What is expected → The line containing "tag(gm.build('vane', VENTW, fan), kind='stuff')" marks the end: extract everything from the first line of the data through that line, exactly, with no pictures.

-------- Dataset content

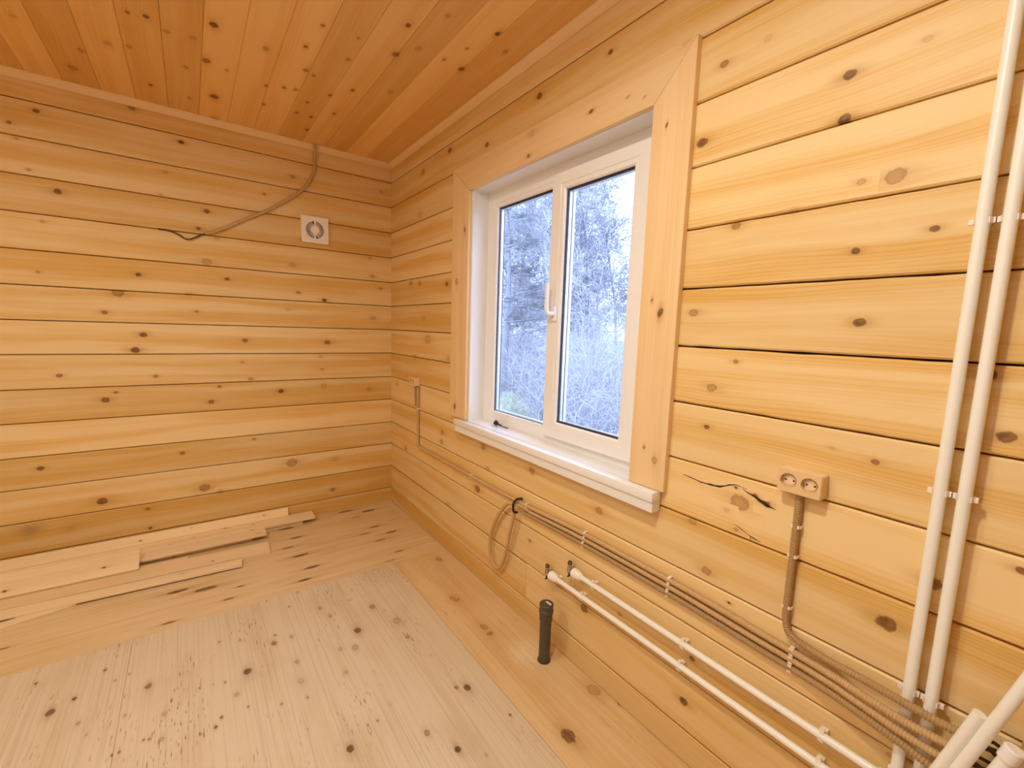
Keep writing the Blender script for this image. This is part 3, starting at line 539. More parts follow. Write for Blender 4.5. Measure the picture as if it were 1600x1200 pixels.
tag(gm.build('vane', VENTW, fan), kind='stuff')

# conduit with a loose cable, from the ceiling down to the log joint
def corrug(name, path, r, mat, parent, pitch=0.0062, n=10, step=None):
    """ribbed conduit: two rings per rib"""
    P = spline(path, pitch / 4)
    rad = [r * (1.0 if (i // 2) % 2 == 0 else 0.86) for i in range(len(P))]
    o = MB().tube(P, rad, n).build(name, mat, parent, False)
    o.data.polygons.foreach_set('use_smooth', [True] * len(o.data.polygons)); return o
cc = empty('flexible_conduit', (-0.55, -0.012, 2.60)); tag(cc, 'tan conduit drooping from the ceiling across the back wall, dark cable at its end', 'conduit')
corrug('tube', [(-0.552, -0.045, 2.644), (-0.550, -0.040, 2.60), (-0.546, -0.014, 2.55), (-0.547, -0.012, 2.50), (-0.559, -0.012, 2.453), (-0.589, -0.012, 2.388), (-0.647, -0.012, 2.317), (-0.739, -0.012, 2.238),
                (-0.855, -0.012, 2.155), (-0.966, -0.012, 2.088), (-1.073, -0.012, 2.020), (-1.142, -0.012, 1.982), (-1.192, -0.012, 1.963)], 0.0105, COND2, cc)
auto_smooth(MB().tube(spline([(-1.18, -0.012, 1.967), (-1.212, -0.012, 1.951), (-1.248, -0.014, 1.928), (-1.274, -0.014, 1.917), (-1.296, -0.012, 1.921), (-1.325, -0.009, 1.940), (-1.37, -0.006, 1.955), (-1.42, -0.004, 1.957)], 0.01), 0.0042, 8)
            .build('cable_end', CABLE, cc), 60)

# ---------------------------------------------------------------- sockets
def socket(yc, zc, label, sc=1.0, parent_group=None):
    w2, h2, d = 0.053 * sc, 0.0325 * sc, 0.038
    s = empty('double_socket', (-0.0005, yc, zc)); tag(s, label, 'socket', 'surface mounted double sockets')
    R = 0.0198 * sc; off = 0.0245 * sc
    # housing: open box (sides) + faceplate with two wells
    hm = MB(); 
    prof_n = 6; rc = 0.006
    outl = []
    for cy, cz, a0 in ((w2 - rc, h2 - rc, 0), (-(w2 - rc), h2 - rc, 90), (-(w2 - rc), -(h2 - rc), 180), (w2 - rc, -(h2 - rc), 270)):
        for k in range(prof_n + 1):
            t = math.radians(a0 + 90 * k / prof_n); outl.append((cy + rc * math.cos(t), cz + rc * math.sin(t)))
    n = len(outl); v = []
    for x, sh in ((-0.0008, 1.0), (-d + 0.004, 0.985), (-d + 0.001, 0.96), (-d, 0.925)):
        for a, b in outl: v.append((x, yc + a * sh, zc + b * sh))
    f = []
    for r_ in range(3):
        for k in range(n): f.append((r_ * n + k, r_ * n + (k + 1) % n, (r_ + 1) * n + (k + 1) % n, (r_ + 1) * n + k))
    hm.add(v, f); auto_smooth(hm.build('housing', TANB, s), 50)
    pv, pf = plate_with_holes('y', (yc - w2 * 0.93, yc + w2 * 0.93, zc - h2 * 0.93, zc + h2 * 0.93), [(yc - off, zc, R), (yc + off, zc, R)], -d, -d + 0.016)
    fp = MB().add([(x, a, b) for a, b, x in pv], pf).build('faceplate', TANB, s)
    for sg in (-1, 1):
        y = yc + sg * off
        wl_ = MB().tube([(-d + 0.0155, y, zc), (-d + 0.019, y, zc)], R * 1.04, 28).build('socket_well', TANC, s)
        ins = MB().tube([(-d + 0.0153, y, zc), (-d + 0.010, y, zc)], R * 0.66, 24).build('insert', TANC, wl_)
        for q in (-1, 1):
            MB().tube([(-d + 0.0098, y + q * 0.0095 * sc, zc), (-d + 0.0088, y + q * 0.0095 * sc, zc)], 0.0026, 10).build('pin_hole', HOLE, wl_)
    return s
socket(-2.973, 1.0685, 'tan double socket on the log wall right of the window, beside the white pipes')
socket(-0.497, 1.050, 'small looking tan double socket left of the window near the room corner', 0.95)

# ---------------------------------------------------------------- conduits along the window wall
def cclip(name, y, z, x, vertical, parent, r=0.0105):
    """C clip: base on the wall, two curved arms"""
    mb = MB(); n = 10; w_ = 0.006
    arc = [math.radians(a) for a in np.linspace(-38, 218, n)]     # opening faces the room
    for sgn in (0,):
        pts_in = []; 
        for a in arc:
            ca, sa_ = math.cos(a), math.sin(a)
            # local: c = across, d = toward the wall (+x)
            pts_in.append((ca, -sa_ * -1))
        v = []; 
        for (c, dd) in pts_in:
            for rr in (r, r + 0.0022):
                for ww in (-w_, w_):
                    X = x + dd * rr
                    if vertical: v.append((X, y + c * rr, z + ww))
                    else: v.append((X, y + ww, z + c * rr))
        f = []
        for i in range(n - 1):
            A = i * 4; B = A + 4
            f += [(A, B, B + 1, A + 1), (A + 2, A + 3, B + 3, B + 2), (A, A + 2, B + 2, B), (A + 1, B + 1, B + 3, A + 3)]
        f += [(0, 1, 3, 2), ((n - 1) * 4, (n - 1) * 4 + 2, (n - 1) * 4 + 3, (n - 1) * 4 + 1)]
        mb.add(v, f)
    if vertical: mb.box((x + r * 0.9, y - 0.009, z - 0.008), (-0.0006, y + 0.009, z + 0.008), 0.001)
    else: mb.box((x + r * 0.9, y - 0.008, z - 0.009), (-0.0006, y + 0.008, z + 0.009), 0.001)
    # small lugs left and right
    for q in (-1, 1):
        if vertical: mb.box((x - 0.001, y + q * (r + 0.0015), z - 0.0055), (x + 0.006, y + q * (r + 0.0085), z + 0.0055), 0.0008)
        else: mb.box((x - 0.001, y - 0.0055, z + q * (r + 0.0015)), (x + 0.006, y + 0.0055, z + q * (r + 0.0085)), 0.0008)
    return mb.build(name, CLIPM, parent)
def conduit_clip(y, z, parent, x=-0.0125, vertical=False):
    r = 0.0103; mb = MB()
    for q in (-1, 1):
        if vertical: mb.box((x - 0.004, y + q * r, z - 0.004), (-0.0006, y + q * (r + 0.0022), z + 0.004), 0.0006)
        else: mb.box((x - 0.004, y - 0.005, z + q * r), (-0.0006, y + 0.005, z + q * (r + 0.0022)), 0.0006)
        if vertical: mb.box((x - 0.009, y + q * r, z - 0.004), (x - 0.0035, y + q * (r - 0.005), z + 0.004), 0.0006)
        else: mb.box((x - 0.009, y - 0.005, z + q * r), (x - 0.0035, y + 0.005, z + q * (r - 0.005)), 0.0006)
    mb.box((-0.004, y - 0.006, z - r), (-0.0006, y + 0.006, z + r))
    return mb.build('clip', CLIPM, parent)
XC = -0.0125
# the conduit that drops from the right socket
ca = empty('flexible_conduit', (XC, -2.97, 1.03)); tag(ca, 'ribbed tan conduit dropping from the right socket to join three others on the wall', 'conduit', 'tan conduits along the window wall')
corrug('tube', [(XC, -2.970, 1.0345), (XC, -2.970, 0.95), (XC, -2.970, 0.80), (XC, -2.970, 0.70), (XC, -2.974, 0.665), (XC - 0.001, -2.988, 0.642), (-0.0135, -3.03, 0.632), (-0.030, -3.09, 0.637), (-0.050, -3.147, 0.650), (-0.058, -3.235, 0.652), (-0.058, -3.30, 0.650), (-0.054, -3.345, 0.655)], 0.0098, COND, ca)
conduit_clip(-2.970, 0.945, ca, vertical=True); conduit_clip(-2.970, 0.862, ca, vertical=True); conduit_clip(-2.970, 0.716, ca, vertical=True)
cb_ = empty('flexible_conduit', (XC, -0.552, 0.59)); tag(cb_, 'long tan conduit from the small left socket, down and along under the windowsill', 'conduit', 'tan conduits along the window wall')
corrug('tube', [(XC, -0.545, 1.015), (XC, -0.546, 0.90), (XC, -0.550, 0.75), (XC, -0.552, 0.645), (XC, -0.556, 0.602), (XC, -0.60, 0.589), (XC, -0.9, 0.589), (XC, -1.458, 0.589), (XC, -1.80, 0.594), (XC, -2.0, 0.603), (XC, -2.211, 0.610), (XC, -2.609, 0.610), (XC, -2.80, 0.606), (XC, -2.90, 0.601), (-0.0135, -3.002, 0.5985),
                (-0.030, -3.09, 0.605), (-0.050, -3.152, 0.612), (-0.055, -3.239, 0.608), (-0.055, -3.306, 0.611), (-0.052, -3.345, 0.617)], 0.0098, COND2, cb_)
for y, z in ((-0.549, 0.862), (-1.30, 0.589), (-1.82, 0.5955), (-2.213, 0.610), (-2.612, 0.610), (-2.995, 0.5985)): conduit_clip(y, z, cb_, vertical=(y > -0.6))
cs = empty('flexible_conduit', (XC, -0.498, 0.87)); tag(cs, 'short tan conduit stub from the small left socket, ending at a clip', 'conduit', 'tan conduits along the window wall')
corrug('tube', [(XC, -0.505, 1.015), (XC, -0.507, 0.95), (XC, -0.515, 0.895), (XC, -0.522, 0.875)], 0.0092, COND, cs)
cl = empty('flexible_conduit', (XC, -1.77, 0.583)); tag(cl, 'middle tan conduit ending in a hanging loop below the windowsill, bound by black tape', 'conduit', 'tan conduits along the window wall')
corrug('tube', [(-0.052, -3.33, 0.579), (-0.055, -3.30, 0.576), (-0.055, -3.242, 0.579), (-0.050, -3.154, 0.587), (-0.030, -3.09, 0.582), (-0.0135, -3.001, 0.5745), (XC, -2.90, 0.576), (XC, -2.80, 0.580), (XC, -2.609, 0.5865), (XC, -2.209, 0.5865), (XC, -2.0, 0.580), (XC, -1.86, 0.574), (-0.016, -1.80, 0.580), (-0.030, -1.765, 0.583),
                (-0.034, -1.72, 0.576), (-0.034, -1.685, 0.560), (-0.032, -1.622, 0.491), (-0.030, -1.567, 0.399), (-0.029, -1.534, 0.313), (-0.029, -1.540, 0.226), (-0.029, -1.568, 0.186), (-0.030, -1.612, 0.180), (-0.032, -1.657, 0.223),
                (-0.036, -1.692, 0.309), (-0.040, -1.725, 0.42), (-0.042, -1.747, 0.487), (-0.044, -1.765, 0.556)], 0.0092, COND2, cl)
for y, z in ((-2.21, 0.5865), (-2.611, 0.5865), (-2.995, 0.5745)): conduit_clip(y, z, cl)
tp = MB().tube(spline([(-0.004, -1.770, 0.612), (-0.030, -1.768, 0.614), (-0.052, -1.768, 0.600), (-0.056, -1.769, 0.575), (-0.050, -1.770, 0.553), (-0.030, -1.771, 0.548)], 0.006), 0.0055, 8)
tag(auto_smooth(tp.build('tape_binding', BLACK, cl), 60), label='black tape binding')
cd = empty('flexible_conduit', (XC, -1.80, 0.56)); tag(cd, 'lowest tan conduit, starting behind the loop and running right under the others', 'conduit', 'tan conduits along the window wall')
corrug('tube', [(XC, -1.80, 0.553), (XC, -2.0, 0.558), (XC, -2.204, 0.563), (XC, -2.608, 0.562), (XC, -2.80, 0.557), (XC, -2.92, 0.552), (-0.0135, -3.000, 0.5505), (-0.030, -3.09, 0.558), (-0.050, -3.156, 0.5645), (-0.055, -3.245, 0.553), (-0.055, -3.30, 0.540), (-0.050, -3.335, 0.53)], 0.0098, COND, cd)
for y, z in ((-2.205, 0.563), (-2.610, 0.562), (-2.995, 0.5505)): conduit_clip(y, z, cd)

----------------

Solved problem →
Keep writing the Blender script for this image. This is part 3, starting at line 539. More parts follow. Write for Blender 4.5. Measure the picture as if it were 1600x1200 pixels.
tag(gm.build('vane', VENTW, fan), kind='stuff')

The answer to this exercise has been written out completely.